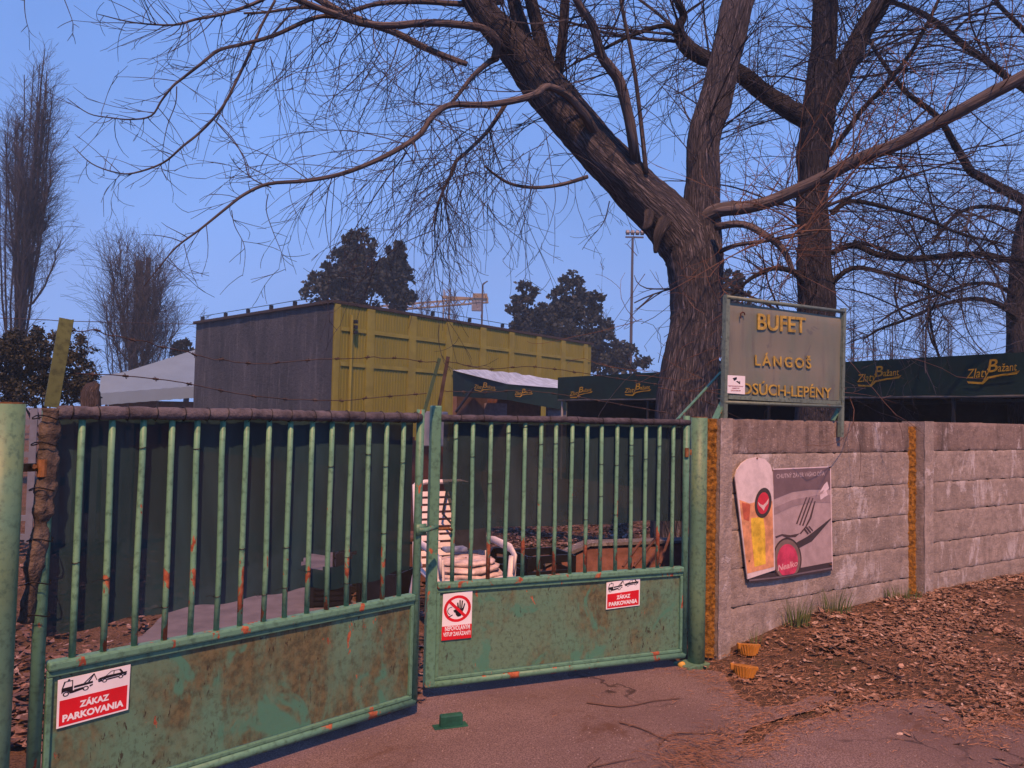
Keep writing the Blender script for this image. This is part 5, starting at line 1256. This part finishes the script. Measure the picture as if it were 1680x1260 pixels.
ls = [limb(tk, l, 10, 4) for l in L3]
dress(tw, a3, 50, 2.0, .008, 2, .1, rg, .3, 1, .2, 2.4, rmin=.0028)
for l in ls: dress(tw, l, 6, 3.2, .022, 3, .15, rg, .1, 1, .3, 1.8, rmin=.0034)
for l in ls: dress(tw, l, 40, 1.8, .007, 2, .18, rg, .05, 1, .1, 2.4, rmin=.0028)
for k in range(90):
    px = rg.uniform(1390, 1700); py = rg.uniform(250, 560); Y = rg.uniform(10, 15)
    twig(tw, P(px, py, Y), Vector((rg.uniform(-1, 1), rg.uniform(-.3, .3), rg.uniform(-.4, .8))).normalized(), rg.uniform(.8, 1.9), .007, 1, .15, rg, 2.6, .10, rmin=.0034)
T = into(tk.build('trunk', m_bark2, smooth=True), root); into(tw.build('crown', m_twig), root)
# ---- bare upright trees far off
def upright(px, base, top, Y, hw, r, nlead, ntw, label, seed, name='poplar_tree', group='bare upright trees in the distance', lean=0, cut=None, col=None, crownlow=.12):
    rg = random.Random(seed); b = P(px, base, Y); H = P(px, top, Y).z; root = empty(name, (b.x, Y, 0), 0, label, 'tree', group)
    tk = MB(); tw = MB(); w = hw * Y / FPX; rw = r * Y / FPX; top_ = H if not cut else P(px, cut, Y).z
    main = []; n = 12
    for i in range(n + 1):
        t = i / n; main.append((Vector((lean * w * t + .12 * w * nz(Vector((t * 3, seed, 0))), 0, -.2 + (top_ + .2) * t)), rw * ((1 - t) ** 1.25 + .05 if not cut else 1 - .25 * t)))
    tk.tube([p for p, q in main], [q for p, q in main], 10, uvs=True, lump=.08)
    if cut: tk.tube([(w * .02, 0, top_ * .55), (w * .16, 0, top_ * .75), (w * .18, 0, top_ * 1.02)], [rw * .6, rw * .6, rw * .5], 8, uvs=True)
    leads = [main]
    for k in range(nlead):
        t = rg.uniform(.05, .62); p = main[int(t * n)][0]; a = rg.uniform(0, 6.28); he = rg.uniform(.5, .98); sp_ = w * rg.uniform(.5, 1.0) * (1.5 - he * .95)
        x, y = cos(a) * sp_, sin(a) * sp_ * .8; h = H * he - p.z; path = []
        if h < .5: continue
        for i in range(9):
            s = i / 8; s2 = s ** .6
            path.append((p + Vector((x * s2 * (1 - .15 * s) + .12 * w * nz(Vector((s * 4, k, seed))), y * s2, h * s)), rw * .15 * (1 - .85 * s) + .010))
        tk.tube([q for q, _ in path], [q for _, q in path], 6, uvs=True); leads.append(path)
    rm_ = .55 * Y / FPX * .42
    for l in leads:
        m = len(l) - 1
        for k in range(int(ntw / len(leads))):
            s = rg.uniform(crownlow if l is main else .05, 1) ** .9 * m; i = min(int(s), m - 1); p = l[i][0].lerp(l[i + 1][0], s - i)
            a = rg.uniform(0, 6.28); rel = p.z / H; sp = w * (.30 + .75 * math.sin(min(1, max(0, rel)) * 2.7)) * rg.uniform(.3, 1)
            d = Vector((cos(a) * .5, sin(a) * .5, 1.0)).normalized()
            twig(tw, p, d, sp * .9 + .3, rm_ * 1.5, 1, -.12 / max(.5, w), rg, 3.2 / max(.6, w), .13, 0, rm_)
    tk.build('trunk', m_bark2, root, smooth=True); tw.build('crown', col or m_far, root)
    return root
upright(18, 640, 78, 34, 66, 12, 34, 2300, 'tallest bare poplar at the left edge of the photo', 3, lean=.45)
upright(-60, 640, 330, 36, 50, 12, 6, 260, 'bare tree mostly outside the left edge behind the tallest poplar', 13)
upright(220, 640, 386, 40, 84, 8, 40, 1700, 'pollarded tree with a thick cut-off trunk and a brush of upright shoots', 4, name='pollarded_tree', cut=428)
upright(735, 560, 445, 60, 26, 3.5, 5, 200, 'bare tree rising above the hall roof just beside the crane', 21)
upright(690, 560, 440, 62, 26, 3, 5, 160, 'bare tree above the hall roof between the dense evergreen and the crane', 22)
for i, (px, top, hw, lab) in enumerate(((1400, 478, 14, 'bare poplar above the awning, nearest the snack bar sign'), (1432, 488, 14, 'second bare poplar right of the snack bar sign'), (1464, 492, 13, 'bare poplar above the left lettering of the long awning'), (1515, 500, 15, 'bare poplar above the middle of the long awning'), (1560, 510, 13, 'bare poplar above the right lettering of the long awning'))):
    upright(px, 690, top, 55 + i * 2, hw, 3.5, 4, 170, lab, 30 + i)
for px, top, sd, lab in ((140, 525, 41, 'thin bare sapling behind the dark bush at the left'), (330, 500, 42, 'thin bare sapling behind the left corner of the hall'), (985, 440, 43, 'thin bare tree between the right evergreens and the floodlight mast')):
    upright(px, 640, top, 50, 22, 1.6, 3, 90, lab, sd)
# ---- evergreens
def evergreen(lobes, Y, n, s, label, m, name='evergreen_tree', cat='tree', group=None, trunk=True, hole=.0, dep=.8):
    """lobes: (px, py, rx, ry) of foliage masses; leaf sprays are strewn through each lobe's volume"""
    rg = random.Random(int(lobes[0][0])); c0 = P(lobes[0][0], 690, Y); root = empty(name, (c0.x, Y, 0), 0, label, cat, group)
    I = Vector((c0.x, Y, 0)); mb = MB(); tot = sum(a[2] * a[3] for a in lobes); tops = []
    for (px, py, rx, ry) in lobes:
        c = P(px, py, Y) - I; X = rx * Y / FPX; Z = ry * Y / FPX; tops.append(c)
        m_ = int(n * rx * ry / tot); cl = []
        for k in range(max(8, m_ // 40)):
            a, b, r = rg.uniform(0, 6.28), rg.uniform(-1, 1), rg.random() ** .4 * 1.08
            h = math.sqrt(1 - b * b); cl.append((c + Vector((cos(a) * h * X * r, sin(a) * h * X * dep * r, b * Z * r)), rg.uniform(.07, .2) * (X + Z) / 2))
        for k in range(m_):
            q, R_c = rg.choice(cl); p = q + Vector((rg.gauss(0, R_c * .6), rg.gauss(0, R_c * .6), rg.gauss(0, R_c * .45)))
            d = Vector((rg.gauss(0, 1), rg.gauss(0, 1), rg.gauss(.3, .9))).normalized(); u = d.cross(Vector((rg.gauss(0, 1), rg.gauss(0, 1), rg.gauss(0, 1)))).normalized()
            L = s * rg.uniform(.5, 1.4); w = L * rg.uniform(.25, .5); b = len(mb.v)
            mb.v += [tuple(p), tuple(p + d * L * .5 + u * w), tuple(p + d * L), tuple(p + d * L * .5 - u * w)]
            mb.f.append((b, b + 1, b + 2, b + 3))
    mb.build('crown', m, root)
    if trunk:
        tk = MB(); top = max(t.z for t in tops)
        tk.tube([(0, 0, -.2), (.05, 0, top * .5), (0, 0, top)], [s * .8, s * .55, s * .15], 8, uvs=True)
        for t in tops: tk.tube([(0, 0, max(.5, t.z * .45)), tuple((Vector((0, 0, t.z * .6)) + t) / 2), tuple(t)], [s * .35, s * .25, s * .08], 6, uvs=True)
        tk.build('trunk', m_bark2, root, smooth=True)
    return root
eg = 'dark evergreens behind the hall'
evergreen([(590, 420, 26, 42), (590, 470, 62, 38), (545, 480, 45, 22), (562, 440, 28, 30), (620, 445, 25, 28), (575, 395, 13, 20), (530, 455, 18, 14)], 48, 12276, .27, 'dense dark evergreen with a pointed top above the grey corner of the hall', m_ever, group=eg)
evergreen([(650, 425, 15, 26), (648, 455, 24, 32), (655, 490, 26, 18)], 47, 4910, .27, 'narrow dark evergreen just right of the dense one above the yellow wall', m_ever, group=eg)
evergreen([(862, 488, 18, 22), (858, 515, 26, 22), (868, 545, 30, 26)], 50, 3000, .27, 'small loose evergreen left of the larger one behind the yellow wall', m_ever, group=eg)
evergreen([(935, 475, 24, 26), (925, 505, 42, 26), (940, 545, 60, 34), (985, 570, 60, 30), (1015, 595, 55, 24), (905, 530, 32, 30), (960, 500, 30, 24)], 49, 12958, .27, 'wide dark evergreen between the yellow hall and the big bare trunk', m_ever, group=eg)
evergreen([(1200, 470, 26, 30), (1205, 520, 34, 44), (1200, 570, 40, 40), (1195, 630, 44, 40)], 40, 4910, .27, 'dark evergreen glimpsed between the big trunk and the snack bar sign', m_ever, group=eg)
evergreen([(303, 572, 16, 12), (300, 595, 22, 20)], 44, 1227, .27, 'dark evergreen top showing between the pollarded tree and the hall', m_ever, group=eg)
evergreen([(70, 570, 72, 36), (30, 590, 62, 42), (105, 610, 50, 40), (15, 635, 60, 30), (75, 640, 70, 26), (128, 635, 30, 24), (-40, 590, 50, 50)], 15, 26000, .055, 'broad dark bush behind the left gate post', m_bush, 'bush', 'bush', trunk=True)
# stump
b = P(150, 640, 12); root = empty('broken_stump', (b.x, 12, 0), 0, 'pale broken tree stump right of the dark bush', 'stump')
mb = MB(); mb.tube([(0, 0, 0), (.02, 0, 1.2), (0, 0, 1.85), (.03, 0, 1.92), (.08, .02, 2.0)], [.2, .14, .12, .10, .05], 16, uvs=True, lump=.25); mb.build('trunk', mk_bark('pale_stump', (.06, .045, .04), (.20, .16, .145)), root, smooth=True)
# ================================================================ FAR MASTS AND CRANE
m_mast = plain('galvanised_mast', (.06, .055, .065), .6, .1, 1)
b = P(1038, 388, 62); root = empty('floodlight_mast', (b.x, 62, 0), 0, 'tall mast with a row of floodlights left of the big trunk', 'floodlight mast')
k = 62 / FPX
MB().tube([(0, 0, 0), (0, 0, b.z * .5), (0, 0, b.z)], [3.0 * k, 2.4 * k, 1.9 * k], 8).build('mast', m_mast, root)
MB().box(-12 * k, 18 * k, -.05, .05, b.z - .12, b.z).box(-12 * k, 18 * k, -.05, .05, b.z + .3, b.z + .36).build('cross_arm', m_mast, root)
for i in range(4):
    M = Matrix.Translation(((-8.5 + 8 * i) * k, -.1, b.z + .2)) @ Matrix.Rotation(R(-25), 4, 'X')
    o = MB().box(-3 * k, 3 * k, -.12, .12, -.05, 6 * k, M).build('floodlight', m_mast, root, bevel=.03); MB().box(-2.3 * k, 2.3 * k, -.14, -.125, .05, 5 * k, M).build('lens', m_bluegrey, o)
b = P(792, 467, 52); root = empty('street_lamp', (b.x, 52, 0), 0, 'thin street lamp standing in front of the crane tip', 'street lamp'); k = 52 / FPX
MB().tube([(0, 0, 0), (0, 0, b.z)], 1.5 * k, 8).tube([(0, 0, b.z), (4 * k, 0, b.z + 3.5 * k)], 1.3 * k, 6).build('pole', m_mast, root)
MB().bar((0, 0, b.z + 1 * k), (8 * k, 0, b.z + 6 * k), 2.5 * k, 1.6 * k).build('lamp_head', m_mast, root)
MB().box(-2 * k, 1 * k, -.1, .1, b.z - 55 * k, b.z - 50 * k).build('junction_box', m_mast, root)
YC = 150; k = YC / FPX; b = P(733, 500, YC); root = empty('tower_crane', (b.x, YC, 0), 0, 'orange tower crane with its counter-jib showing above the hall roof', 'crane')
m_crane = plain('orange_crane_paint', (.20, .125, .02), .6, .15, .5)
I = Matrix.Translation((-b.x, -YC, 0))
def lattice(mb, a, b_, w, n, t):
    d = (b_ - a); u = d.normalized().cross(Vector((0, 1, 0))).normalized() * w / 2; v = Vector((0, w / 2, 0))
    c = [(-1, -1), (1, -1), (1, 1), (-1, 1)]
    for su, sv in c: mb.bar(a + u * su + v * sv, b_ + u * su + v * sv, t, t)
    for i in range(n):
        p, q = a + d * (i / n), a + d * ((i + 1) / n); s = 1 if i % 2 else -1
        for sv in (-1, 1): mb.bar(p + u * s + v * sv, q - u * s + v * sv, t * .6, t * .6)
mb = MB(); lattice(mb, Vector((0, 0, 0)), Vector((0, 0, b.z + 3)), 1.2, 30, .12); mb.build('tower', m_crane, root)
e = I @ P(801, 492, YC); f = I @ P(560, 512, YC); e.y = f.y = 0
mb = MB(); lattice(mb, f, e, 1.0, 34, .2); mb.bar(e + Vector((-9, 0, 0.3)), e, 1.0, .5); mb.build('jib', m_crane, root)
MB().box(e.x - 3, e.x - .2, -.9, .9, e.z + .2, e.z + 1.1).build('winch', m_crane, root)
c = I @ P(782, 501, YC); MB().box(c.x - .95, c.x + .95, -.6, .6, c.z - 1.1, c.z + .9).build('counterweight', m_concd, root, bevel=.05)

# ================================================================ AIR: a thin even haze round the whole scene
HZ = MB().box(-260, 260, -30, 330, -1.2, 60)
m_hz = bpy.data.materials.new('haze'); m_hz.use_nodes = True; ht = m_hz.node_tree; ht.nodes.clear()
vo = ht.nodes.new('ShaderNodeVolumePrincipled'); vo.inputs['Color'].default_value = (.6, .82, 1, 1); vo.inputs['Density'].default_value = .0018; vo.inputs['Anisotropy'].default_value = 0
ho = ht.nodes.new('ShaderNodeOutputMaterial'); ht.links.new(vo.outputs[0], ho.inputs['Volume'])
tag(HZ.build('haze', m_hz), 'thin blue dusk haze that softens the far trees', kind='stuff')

☆ ☆ ☆ ☆ ☆ ☆ ☆

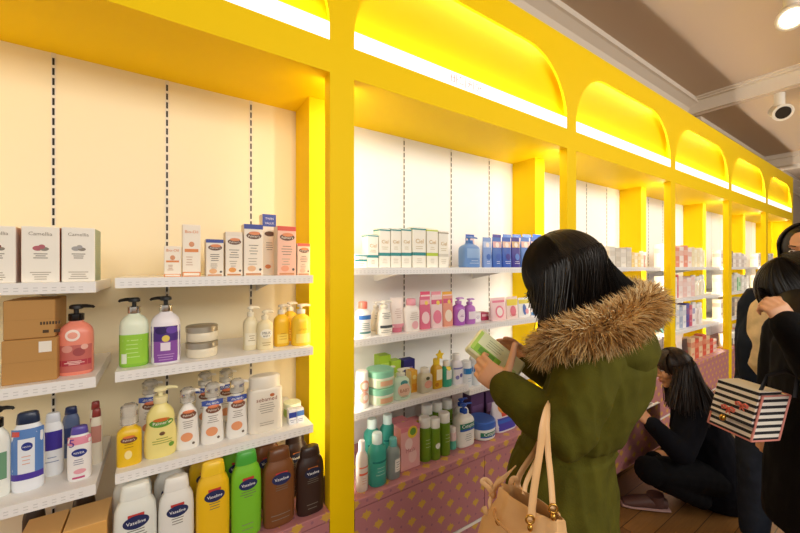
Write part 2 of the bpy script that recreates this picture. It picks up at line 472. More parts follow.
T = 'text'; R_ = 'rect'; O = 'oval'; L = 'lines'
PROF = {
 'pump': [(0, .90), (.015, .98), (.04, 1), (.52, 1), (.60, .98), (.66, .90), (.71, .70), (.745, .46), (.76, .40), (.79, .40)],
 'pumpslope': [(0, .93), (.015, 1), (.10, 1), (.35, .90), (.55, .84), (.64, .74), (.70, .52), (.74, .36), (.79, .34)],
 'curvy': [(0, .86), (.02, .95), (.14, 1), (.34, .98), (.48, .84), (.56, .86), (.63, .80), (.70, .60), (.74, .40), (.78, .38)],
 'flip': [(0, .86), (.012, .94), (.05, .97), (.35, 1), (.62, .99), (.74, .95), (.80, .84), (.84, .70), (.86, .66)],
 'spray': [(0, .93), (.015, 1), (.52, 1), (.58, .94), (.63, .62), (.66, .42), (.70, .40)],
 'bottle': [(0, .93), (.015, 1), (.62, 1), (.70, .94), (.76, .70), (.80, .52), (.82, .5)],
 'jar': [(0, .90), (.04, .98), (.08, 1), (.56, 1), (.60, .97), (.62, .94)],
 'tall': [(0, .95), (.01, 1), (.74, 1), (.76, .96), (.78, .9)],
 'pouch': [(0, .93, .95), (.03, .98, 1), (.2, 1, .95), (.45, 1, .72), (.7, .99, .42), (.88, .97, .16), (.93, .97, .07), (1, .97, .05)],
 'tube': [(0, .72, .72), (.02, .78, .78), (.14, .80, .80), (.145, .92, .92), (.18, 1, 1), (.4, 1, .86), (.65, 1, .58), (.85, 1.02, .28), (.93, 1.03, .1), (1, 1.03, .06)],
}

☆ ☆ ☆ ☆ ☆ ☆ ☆

▸ Challenge:
Pick out each line in the material containing "that".

▸ Worked solution:
tag(HZ.build('haze', m_hz), 'thin blue dusk haze that softens the far trees', kind='stuff')
Write part 2 of the bpy script that recreates this picture. It picks up at line 472. More parts follow.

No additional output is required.